TASK REQUIREMENTS
In the entries below, which lines run from the one containing "Model this scene" to the one containing "(.95, .98, .96))"? Copy exactly those lines, ends included, and no others.

[BEGIN]

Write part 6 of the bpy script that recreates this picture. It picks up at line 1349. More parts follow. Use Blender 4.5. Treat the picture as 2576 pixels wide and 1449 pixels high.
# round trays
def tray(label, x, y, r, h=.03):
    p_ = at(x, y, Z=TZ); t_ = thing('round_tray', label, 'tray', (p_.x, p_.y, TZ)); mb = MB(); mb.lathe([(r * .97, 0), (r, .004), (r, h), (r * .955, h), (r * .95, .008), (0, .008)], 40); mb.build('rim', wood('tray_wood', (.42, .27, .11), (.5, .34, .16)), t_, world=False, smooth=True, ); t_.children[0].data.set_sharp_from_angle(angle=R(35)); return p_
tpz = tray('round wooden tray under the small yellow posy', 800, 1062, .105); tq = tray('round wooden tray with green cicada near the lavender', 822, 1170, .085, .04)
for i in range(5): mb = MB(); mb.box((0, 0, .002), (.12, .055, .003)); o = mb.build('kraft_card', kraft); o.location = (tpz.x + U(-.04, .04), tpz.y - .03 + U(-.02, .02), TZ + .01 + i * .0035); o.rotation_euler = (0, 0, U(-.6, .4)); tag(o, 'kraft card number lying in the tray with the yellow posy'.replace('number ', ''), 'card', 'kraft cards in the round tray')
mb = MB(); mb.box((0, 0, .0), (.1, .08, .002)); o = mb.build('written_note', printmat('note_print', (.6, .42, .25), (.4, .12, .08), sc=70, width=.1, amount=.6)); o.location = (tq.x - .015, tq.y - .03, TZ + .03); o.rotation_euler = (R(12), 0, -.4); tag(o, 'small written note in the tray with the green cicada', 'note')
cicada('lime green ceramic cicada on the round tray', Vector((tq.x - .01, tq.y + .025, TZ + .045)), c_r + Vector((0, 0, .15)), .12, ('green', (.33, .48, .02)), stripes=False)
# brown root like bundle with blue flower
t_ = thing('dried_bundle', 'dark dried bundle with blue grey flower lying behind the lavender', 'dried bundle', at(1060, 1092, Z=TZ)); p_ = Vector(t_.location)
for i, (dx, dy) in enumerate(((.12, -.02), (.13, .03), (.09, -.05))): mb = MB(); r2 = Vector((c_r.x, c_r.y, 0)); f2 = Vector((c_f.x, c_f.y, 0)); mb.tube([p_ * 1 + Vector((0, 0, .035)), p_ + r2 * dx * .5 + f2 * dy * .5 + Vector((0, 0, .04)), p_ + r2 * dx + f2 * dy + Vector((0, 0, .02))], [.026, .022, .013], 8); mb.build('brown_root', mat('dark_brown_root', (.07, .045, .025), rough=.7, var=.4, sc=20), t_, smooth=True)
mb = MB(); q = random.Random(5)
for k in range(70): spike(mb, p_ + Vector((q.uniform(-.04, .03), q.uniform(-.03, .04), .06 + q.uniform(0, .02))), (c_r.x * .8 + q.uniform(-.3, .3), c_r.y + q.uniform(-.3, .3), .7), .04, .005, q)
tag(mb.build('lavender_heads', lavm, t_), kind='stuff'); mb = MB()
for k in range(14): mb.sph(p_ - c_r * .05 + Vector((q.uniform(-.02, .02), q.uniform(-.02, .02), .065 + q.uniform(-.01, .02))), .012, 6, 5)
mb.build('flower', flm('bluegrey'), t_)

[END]
[BEGIN]

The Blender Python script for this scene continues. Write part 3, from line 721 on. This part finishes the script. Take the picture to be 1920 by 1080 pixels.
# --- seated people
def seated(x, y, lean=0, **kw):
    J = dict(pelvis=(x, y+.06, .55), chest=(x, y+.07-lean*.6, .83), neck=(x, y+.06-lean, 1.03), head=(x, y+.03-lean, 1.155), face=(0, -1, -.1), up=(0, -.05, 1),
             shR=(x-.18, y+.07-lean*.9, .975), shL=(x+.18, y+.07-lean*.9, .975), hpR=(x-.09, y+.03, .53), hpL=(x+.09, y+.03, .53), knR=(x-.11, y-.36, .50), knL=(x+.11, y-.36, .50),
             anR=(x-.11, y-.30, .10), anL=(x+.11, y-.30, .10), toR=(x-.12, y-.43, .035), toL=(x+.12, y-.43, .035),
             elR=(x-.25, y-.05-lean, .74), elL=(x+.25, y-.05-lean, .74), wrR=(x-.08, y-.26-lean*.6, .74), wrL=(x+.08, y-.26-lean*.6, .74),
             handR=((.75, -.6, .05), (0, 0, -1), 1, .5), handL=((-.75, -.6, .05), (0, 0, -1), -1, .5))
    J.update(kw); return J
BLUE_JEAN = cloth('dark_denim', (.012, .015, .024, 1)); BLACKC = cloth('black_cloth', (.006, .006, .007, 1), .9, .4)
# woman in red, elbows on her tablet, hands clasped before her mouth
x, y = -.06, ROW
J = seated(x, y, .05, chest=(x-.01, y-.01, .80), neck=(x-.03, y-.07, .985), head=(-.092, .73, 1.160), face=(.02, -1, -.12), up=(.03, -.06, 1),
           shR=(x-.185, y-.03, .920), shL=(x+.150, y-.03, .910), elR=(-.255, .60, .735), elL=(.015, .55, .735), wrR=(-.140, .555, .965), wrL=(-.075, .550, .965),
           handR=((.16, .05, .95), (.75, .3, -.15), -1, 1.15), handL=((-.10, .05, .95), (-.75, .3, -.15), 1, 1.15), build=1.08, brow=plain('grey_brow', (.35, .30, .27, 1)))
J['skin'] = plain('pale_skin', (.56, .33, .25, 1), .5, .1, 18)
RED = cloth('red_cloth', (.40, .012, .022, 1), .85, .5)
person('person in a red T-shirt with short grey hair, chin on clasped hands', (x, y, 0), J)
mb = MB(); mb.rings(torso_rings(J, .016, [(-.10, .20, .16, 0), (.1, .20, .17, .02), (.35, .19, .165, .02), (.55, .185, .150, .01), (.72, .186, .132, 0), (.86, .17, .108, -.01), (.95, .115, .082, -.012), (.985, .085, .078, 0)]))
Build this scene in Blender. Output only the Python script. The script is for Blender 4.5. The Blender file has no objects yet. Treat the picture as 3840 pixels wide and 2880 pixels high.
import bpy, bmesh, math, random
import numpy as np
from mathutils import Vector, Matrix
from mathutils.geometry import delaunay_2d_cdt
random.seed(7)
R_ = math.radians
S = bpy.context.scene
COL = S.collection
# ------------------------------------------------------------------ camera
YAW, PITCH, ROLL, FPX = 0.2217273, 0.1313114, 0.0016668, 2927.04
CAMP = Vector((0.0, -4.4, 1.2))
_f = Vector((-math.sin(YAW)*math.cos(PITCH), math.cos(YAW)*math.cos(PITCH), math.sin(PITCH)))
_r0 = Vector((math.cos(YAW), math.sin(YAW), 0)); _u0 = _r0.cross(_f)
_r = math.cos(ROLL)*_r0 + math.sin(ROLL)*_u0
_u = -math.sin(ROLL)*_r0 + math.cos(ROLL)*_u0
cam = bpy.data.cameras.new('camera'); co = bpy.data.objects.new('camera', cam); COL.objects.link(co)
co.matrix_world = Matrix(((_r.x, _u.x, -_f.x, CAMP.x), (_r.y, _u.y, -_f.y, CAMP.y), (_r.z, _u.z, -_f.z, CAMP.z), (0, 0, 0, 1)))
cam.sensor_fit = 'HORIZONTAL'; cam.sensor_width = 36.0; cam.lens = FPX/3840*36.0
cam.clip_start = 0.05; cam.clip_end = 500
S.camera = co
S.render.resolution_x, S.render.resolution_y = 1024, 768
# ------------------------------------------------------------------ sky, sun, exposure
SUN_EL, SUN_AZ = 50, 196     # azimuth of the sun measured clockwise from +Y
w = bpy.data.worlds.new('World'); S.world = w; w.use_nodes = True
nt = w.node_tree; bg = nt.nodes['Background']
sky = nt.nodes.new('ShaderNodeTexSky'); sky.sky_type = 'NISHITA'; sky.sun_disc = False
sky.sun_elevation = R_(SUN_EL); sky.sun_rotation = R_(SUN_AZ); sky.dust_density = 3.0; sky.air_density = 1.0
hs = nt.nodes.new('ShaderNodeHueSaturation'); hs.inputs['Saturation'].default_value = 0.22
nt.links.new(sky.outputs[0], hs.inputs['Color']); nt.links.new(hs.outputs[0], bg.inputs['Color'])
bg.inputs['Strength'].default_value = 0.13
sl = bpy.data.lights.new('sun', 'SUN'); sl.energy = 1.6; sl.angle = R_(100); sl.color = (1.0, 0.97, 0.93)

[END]
[BEGIN]

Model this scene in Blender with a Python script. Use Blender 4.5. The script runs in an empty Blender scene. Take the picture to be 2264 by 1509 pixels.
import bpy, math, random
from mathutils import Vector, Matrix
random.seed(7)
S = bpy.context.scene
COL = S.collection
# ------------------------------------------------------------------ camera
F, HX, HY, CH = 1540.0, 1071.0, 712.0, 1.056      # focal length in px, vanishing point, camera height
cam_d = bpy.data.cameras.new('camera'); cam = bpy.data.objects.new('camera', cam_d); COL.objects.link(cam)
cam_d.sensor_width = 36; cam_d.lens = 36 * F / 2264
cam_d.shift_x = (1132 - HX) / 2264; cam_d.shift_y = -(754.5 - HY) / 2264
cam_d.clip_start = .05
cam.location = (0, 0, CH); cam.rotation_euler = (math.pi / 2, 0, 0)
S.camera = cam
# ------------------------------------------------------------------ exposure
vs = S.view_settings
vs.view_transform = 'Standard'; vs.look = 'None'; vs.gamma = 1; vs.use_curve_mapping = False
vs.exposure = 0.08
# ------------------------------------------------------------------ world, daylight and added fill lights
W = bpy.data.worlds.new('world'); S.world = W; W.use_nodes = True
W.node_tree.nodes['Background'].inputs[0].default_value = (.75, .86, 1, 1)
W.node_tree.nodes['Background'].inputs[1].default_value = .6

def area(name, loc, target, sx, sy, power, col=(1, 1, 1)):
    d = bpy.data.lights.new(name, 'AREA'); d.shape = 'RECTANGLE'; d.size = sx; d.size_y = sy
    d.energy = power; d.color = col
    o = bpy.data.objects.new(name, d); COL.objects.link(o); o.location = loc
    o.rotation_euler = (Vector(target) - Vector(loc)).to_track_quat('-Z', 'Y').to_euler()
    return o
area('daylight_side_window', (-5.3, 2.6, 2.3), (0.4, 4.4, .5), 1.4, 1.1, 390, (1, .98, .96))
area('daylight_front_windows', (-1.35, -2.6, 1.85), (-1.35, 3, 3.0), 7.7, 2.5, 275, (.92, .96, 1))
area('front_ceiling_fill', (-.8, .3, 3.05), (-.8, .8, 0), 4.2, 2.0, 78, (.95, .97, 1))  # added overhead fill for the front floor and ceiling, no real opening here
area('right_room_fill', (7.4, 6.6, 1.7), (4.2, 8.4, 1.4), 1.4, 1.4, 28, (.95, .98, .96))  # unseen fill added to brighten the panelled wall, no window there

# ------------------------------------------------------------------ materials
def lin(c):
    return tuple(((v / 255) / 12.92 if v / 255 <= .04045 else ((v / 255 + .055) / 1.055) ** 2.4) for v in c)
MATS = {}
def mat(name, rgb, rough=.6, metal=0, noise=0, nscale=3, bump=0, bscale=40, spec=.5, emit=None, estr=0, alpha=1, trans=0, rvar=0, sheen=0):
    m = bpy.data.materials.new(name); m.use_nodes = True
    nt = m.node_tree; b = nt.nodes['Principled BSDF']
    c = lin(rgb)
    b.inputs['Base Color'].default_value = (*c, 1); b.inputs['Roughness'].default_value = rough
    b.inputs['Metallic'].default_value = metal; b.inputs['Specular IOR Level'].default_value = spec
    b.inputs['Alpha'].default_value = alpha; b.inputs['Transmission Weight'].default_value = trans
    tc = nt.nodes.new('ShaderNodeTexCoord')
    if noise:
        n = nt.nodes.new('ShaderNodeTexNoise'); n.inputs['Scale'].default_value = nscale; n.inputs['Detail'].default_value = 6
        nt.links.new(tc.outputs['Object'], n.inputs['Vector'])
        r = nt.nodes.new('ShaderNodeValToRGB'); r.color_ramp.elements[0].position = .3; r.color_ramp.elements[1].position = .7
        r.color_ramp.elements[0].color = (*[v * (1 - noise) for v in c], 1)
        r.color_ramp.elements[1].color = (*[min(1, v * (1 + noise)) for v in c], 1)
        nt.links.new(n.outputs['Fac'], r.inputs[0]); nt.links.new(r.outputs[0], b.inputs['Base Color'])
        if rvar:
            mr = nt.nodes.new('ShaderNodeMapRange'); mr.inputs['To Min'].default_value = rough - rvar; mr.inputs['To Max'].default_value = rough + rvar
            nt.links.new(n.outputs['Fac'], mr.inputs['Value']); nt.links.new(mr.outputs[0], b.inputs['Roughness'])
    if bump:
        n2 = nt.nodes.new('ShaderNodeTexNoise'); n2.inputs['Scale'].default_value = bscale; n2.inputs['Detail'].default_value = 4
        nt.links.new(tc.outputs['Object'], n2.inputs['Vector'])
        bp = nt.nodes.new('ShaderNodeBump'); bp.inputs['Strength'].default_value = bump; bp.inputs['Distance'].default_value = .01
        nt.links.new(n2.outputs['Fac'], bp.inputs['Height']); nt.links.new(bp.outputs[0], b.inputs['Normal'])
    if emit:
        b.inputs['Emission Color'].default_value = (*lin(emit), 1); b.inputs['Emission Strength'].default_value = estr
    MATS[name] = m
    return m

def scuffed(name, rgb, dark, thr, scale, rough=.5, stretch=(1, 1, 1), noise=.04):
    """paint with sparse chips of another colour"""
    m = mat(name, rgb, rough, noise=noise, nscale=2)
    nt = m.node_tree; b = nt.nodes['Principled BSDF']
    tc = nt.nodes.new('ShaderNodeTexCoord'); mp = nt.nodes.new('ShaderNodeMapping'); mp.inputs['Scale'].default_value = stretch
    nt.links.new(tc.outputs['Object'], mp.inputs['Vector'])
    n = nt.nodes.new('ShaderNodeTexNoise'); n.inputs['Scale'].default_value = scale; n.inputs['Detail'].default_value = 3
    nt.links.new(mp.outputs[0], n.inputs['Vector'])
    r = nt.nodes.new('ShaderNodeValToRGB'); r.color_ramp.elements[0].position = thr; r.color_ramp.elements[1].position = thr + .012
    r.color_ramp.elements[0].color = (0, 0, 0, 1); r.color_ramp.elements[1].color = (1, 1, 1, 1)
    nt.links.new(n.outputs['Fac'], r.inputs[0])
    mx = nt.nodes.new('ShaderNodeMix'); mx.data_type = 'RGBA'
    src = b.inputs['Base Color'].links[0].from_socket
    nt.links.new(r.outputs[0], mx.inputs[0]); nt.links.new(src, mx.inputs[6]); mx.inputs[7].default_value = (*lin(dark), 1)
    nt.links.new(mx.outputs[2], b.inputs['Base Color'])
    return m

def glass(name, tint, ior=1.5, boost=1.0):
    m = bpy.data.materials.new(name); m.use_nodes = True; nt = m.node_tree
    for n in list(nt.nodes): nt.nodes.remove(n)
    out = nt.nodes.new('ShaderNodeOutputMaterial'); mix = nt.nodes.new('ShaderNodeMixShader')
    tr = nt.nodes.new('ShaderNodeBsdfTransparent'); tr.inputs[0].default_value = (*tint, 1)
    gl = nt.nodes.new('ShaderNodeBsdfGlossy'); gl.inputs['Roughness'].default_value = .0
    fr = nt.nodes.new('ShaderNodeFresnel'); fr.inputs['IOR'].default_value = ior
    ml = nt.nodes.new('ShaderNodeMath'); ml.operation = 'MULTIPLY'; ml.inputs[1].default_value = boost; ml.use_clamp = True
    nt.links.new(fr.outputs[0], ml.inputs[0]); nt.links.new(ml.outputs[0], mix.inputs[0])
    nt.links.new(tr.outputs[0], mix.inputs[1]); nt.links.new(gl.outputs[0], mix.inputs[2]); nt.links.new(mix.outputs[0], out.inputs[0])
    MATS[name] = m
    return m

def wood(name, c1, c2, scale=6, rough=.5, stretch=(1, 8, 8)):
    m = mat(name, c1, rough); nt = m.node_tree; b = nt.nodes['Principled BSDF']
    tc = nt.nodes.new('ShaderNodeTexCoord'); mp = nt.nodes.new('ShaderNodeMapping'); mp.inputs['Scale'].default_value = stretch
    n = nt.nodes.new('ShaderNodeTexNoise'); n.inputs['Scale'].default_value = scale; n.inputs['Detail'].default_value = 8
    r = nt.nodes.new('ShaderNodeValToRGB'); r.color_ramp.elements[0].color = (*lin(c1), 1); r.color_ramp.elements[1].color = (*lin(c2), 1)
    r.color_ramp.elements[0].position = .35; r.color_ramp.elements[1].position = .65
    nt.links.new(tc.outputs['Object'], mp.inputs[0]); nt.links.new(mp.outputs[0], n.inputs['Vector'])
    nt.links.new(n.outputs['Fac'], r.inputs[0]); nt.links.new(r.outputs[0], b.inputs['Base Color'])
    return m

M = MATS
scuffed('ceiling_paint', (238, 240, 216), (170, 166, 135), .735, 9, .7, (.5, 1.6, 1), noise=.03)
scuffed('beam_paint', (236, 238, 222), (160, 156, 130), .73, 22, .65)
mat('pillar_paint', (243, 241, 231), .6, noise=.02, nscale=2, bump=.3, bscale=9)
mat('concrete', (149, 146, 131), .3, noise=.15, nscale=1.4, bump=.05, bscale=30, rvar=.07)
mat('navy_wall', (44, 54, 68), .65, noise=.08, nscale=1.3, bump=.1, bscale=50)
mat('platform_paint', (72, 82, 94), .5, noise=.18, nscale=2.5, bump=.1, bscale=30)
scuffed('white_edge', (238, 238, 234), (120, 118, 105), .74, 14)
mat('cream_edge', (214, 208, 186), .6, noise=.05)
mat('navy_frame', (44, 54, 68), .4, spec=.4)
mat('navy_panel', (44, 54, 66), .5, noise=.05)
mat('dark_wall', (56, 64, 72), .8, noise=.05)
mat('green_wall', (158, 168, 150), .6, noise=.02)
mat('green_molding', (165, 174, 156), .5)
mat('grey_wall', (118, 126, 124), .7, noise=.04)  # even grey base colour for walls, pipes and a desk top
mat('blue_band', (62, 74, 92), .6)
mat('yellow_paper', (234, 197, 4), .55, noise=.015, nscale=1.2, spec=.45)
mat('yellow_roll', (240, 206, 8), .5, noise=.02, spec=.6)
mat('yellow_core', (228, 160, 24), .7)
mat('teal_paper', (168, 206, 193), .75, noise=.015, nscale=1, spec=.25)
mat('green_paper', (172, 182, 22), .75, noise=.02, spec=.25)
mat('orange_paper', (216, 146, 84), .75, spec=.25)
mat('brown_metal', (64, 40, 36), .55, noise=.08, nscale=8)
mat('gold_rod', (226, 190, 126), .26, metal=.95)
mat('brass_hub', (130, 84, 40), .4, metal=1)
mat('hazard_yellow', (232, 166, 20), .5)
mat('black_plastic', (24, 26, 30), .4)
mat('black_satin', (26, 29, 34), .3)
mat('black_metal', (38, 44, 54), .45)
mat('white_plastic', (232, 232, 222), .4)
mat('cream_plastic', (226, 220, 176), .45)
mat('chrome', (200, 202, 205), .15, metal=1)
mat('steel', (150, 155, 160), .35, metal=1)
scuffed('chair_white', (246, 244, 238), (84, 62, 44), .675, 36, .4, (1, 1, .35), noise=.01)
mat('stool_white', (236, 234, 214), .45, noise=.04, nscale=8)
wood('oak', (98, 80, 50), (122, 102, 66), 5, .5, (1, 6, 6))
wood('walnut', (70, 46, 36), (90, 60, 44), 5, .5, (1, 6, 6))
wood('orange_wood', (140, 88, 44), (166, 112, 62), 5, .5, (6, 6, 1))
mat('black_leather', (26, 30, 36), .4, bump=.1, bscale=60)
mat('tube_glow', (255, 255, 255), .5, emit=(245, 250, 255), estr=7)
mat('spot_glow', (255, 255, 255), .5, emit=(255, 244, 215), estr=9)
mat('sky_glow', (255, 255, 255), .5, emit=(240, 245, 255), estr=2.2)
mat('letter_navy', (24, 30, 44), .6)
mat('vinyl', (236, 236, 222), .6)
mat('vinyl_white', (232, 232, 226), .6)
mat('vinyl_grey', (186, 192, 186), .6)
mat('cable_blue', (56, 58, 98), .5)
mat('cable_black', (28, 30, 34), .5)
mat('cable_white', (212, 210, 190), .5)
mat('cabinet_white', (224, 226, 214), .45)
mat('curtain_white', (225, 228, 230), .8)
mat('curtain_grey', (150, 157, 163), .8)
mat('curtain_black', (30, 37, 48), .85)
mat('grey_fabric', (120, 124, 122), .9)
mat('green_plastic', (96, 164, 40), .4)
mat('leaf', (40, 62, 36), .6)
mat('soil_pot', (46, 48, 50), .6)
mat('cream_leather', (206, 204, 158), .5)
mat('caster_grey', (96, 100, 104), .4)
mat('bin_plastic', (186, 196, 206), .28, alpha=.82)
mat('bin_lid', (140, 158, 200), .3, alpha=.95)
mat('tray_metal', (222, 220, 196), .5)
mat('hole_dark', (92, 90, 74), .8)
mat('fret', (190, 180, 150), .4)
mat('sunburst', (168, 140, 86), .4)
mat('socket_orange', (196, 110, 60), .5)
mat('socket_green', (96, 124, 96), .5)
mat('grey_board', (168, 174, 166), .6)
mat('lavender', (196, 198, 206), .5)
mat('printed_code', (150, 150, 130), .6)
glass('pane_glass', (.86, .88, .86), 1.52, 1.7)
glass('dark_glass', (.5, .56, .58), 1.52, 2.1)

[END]

WRITTEN RESPONSE
Model this scene in Blender with a Python script. Use Blender 4.5. The script runs in an empty Blender scene. Take the picture to be 2264 by 1509 pixels.
import bpy, math, random
from mathutils import Vector, Matrix
random.seed(7)
S = bpy.context.scene
COL = S.collection
# ------------------------------------------------------------------ camera
F, HX, HY, CH = 1540.0, 1071.0, 712.0, 1.056      # focal length in px, vanishing point, camera height
cam_d = bpy.data.cameras.new('camera'); cam = bpy.data.objects.new('camera', cam_d); COL.objects.link(cam)
cam_d.sensor_width = 36; cam_d.lens = 36 * F / 2264
cam_d.shift_x = (1132 - HX) / 2264; cam_d.shift_y = -(754.5 - HY) / 2264
cam_d.clip_start = .05
cam.location = (0, 0, CH); cam.rotation_euler = (math.pi / 2, 0, 0)
S.camera = cam
# ------------------------------------------------------------------ exposure
vs = S.view_settings
vs.view_transform = 'Standard'; vs.look = 'None'; vs.gamma = 1; vs.use_curve_mapping = False
vs.exposure = 0.08
# ------------------------------------------------------------------ world, daylight and added fill lights
W = bpy.data.worlds.new('world'); S.world = W; W.use_nodes = True
W.node_tree.nodes['Background'].inputs[0].default_value = (.75, .86, 1, 1)
W.node_tree.nodes['Background'].inputs[1].default_value = .6

def area(name, loc, target, sx, sy, power, col=(1, 1, 1)):
    d = bpy.data.lights.new(name, 'AREA'); d.shape = 'RECTANGLE'; d.size = sx; d.size_y = sy
    d.energy = power; d.color = col
    o = bpy.data.objects.new(name, d); COL.objects.link(o); o.location = loc
    o.rotation_euler = (Vector(target) - Vector(loc)).to_track_quat('-Z', 'Y').to_euler()
    return o
area('daylight_side_window', (-5.3, 2.6, 2.3), (0.4, 4.4, .5), 1.4, 1.1, 390, (1, .98, .96))
area('daylight_front_windows', (-1.35, -2.6, 1.85), (-1.35, 3, 3.0), 7.7, 2.5, 275, (.92, .96, 1))
area('front_ceiling_fill', (-.8, .3, 3.05), (-.8, .8, 0), 4.2, 2.0, 78, (.95, .97, 1))  # added overhead fill for the front floor and ceiling, no real opening here
area('right_room_fill', (7.4, 6.6, 1.7), (4.2, 8.4, 1.4), 1.4, 1.4, 28, (.95, .98, .96))  # unseen fill added to brighten the panelled wall, no window there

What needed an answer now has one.